On 12/2/2016 at 11:08 AM, James DiEugenio said:

there is also good stuff about Galbraith in here

I just finished reading the Riedel book and thought it was really interesting and well written. The JFK / Galbraith relationship gives you a good sense of who Kennedy really was. There's not much on the book out there other than your in-depth review, but I did find this brief interview in which Riedel is even more forthright in his praise of Kennedy. A few key quotes:

"Had that crisis not have been resolved the way it was, it would have meant the end of mankind. The risk of failure in the Cuban Missile Crisis was nuclear Armageddon. It tended to push out everything else." "It would have been worse had Kennedy not intervened. If you look at the two, you think the Cuban Missile Crisis was John F. Kennedy’s finest hour, but [considering the two crises together] makes the finest hour even more fine. That’s the real message of the book. The guy multitasked…at a level that was extraordinary."  That's high praise indeed coming from an author who spent 30 years working for the CIA.
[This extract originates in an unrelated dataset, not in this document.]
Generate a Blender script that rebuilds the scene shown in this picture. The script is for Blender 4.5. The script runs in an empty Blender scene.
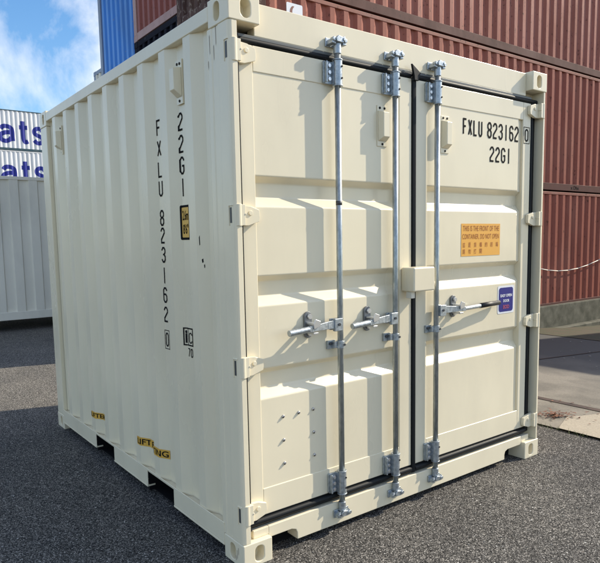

Then there's his appraisal (in this same interview, link posted below) of why Kennedy was wise to turn to Galbraith:
"What’s interesting is that in dealing with Cuba, Kennedy turned to a collection of aides, his Cabinet and senior former officials to get advice—the ExComm. The advice was very hawkish, and in the end, he rejected the advice—he did not go for a preemptive strike, but a naval quarantine, and behind the scenes he was offering Khrushchev a way out. In the China-India, crisis, he relied almost exclusively on his ambassador in India, John Kenneth Galbraith, a personal friend, a person he’d turned to for advice for years. He relied on Galbraith’s advice. I speculate in the book that I suspect by the end of October, when the Cuban Missile Crisis was fading out, Kennedy came to the conclusion that the wisdom of collective advice was not wisdom, and that he was better off relying on somebody he could trust. The two decision-making processes reflect a learning curve. If you ask a group of people for advice, you get group-think."

http://deborahkalbbooks.blogspot.com/2016/01/q-with-bruce-riedel.html

Thanks again for calling our attention to this book in your review, Jim.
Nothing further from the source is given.